Like exclusive New Year's Eve parties, most museum openings that offer the art world's elite a sneak peak of an exhibition are invitation-only.
Yet the San Francisco Museum of Modern Art wants the unwashed masses to join them online in ringing in 2001 as the institution unveils the Web-based art included in "010101: Art in Technological Times" – a full two months before the physical exhibition opens in the museum's galleries.
At midnight on Jan. 1, SFMOMA's website presents five new Web-based works by some of the world's most-recognized digital artists.
Among them are San Francisco's Erik Adigard, Belgium-based Auriea Harvey and Michaël Samyn who are known as Entropy8Zuper!, British duo Jon Thomson and Alison Craighead, New York's Mark Napier, and Matthew Ritchie, also from New York.
And unlike other recent major museums shows of online art – such as last year's "Net Condition" at Germany's ZKM, which featured a contraption of sliding screens meant to physically represent an Internet browser – SFMOMA plans on keeping these works framed in their proper context: on the viewer's PC.
Public computers on which to view the Web-based works will be available at SFMOMA when "010101" – which will include works by 35 international artists in various media exploring how digital technology is transforming society – opens on March 3.
But the museum is launching the Web portion early to place an effective focus on the online art and to encourage viewers to log on at home.
"We don't want the Web commissions to get lost in the larger show," says SFMOMA spokeswoman Lynne Kimura. "So the early launch helps establish these works as more than a mere complement to the physical works in the galleries."
None of the online pieces will be projected on screens in SFMOMA's galleries.
Viewers, critics, and artists found projections to be problematic when they were used by New York's Whitney Museum of American Art for its prestigious 2000 Biennial exhibition, which featured online art for the first time.
Another difference is that the Whitney's presentation didn't allow visitors to navigate the interactive websites on their own.
Though providing computers at a museum sounds logical, there are problems. When museums offer public computers for individual navigation of online art, visitors often use the free Internet access to check their e-mail or surf other sites.

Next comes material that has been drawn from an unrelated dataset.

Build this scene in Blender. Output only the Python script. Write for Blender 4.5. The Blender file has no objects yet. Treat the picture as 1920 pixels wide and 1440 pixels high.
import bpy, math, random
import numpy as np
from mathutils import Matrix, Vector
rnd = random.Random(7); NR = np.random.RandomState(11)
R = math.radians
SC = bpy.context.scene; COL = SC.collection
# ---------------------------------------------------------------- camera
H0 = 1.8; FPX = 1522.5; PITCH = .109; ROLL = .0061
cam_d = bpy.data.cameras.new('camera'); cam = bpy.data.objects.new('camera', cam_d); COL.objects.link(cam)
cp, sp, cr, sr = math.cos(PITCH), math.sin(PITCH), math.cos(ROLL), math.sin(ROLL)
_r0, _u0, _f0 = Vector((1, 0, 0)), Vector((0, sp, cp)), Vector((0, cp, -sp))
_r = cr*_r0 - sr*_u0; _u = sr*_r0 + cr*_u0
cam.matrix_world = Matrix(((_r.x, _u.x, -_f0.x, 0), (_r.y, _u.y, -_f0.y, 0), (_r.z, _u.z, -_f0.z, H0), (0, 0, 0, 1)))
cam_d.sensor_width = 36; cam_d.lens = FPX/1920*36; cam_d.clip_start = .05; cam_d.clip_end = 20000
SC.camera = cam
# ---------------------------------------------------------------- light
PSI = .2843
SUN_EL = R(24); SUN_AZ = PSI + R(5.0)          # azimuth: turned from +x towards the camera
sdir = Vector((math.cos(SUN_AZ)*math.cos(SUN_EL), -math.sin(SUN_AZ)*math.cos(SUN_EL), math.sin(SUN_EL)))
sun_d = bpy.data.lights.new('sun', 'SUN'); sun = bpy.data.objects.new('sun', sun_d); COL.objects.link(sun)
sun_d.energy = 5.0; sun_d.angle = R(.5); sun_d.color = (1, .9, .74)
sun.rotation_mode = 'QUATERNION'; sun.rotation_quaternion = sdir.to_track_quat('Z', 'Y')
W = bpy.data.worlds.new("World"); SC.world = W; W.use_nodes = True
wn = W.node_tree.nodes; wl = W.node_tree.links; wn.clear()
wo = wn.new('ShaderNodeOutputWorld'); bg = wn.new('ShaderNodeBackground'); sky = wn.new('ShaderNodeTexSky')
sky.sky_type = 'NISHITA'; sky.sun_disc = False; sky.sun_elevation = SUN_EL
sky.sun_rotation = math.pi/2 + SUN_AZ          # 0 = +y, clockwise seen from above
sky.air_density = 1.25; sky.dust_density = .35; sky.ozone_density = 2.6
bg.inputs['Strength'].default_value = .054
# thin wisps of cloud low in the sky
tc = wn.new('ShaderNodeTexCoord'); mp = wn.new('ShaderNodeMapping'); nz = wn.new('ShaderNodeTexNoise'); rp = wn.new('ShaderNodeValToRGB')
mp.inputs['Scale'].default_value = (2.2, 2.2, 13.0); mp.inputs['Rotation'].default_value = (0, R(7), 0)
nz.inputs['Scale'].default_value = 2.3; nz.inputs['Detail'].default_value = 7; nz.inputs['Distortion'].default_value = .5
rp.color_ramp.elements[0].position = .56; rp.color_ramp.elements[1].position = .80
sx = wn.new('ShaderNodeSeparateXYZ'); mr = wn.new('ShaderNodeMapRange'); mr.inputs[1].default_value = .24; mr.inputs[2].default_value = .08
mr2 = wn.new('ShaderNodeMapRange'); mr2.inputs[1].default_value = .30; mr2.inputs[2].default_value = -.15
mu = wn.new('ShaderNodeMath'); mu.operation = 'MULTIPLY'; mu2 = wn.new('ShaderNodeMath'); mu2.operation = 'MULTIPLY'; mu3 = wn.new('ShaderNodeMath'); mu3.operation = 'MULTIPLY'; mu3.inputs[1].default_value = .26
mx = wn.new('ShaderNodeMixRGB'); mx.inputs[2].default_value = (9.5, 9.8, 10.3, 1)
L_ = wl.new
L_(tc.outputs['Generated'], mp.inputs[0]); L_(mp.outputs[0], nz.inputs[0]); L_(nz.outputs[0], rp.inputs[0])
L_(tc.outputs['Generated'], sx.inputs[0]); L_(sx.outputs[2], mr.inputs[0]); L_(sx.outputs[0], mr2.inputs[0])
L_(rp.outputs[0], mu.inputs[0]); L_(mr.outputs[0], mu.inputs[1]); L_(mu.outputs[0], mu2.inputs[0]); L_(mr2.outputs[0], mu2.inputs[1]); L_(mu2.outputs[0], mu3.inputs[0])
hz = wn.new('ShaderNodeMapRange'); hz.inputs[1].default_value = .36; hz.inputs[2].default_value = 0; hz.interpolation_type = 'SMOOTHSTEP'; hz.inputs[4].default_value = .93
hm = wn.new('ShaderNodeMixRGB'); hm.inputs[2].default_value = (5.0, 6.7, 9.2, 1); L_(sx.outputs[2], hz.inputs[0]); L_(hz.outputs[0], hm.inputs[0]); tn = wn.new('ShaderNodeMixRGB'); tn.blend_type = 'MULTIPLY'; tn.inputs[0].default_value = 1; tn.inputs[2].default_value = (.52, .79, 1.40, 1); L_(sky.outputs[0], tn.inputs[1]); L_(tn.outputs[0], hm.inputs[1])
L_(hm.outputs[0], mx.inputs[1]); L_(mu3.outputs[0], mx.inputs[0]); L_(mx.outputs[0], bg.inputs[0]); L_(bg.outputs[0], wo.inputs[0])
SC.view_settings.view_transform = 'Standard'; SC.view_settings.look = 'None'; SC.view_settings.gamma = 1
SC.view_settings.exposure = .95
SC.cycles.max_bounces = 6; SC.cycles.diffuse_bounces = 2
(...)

"Most of the museum installations of Web-based projects have made for fairly unsatisfying viewing," says Jeff Kastner, a New York cultural critic who writes regularly for The New York Times.
"Showing Internet work well is a tough thing to pull off. There needs to be a balance between that highly individualized experience and the communal context."
SFMOMA's decision to keep the five online art pieces included in "010101" in their indigenous form seems wise.
Adigard's "Timelocator" allows users to literally watch time fly as they log online minutes.
The piece features random images – such as the back view of a nearly naked man and the outline of an atoll – that dance around the screen and mark the passage of time, as the background of the screen darkens and lightens with the hour of the day.
Both Ritchie and Entropy8Zuper! give a nod to computer game culture, although they use very different technology.
Ritchie's "Player" – which features portraits of characters that resemble heroes and villains in computer games – welcomes users with low-speed connections, which may provide more poetic effects.
"Hopefully it will seem like a kind of animated painting – even more so if you're on a slow connection," says Ritchie.
"Eden. Garden.1.0" from Entropy8Zuper!, on the other hand, requires that the user have a handful of plug-ins and "a fast computer."
The piece works like a browser. Data from URLs typed in by the viewer is interpreted into commands that cause an onscreen Adam and Eve to perform movements based on those in traditional 3-D computer games such as Quake 3 Arena.
The downloaded data also prompts a menagerie of Eden inhabitants, such as bunnies, elephants, and yes, a serpent, to appear and interact with Adam and Eve.
Both Napier and the Thomson and Craighead team use the browser effectively as a medium.
Napier's "Feed" deconstructs data from URLs, turning information into beautiful scatter charts and line graphs that recall both minimalist and abstract expressionist paintings.
Thomson and Craighead's "e-poltergeist" mimics the Yahoo interface but utilizes a hidden browser that opens multiple windows and launches alarming sounds, as if the user's Internet connection is possessed.
The inclusion of "e-poltergeist" in SFMOMA's online exhibition ultimately proved burdensome for the artists, however – raising yet another question about the limits of museum-sponsored shows of online art.
"'E-poltergeist' should ideally be encountered unwittingly as an intervention that takes control of your browser – something that is not particularly easy to integrate into an art museum Web-portal – where PC users are unable to stop the work without forcing their computer to shut down their browser," says Jon Thomson.
"We've had to re-think the way the work is going to function in relation to the other artists' projects and the '010101' site structure as a whole. In the end, what we've done is to make a 'demonstration' version of the work, which is easy to stop but still gives end-users some sense of the piece."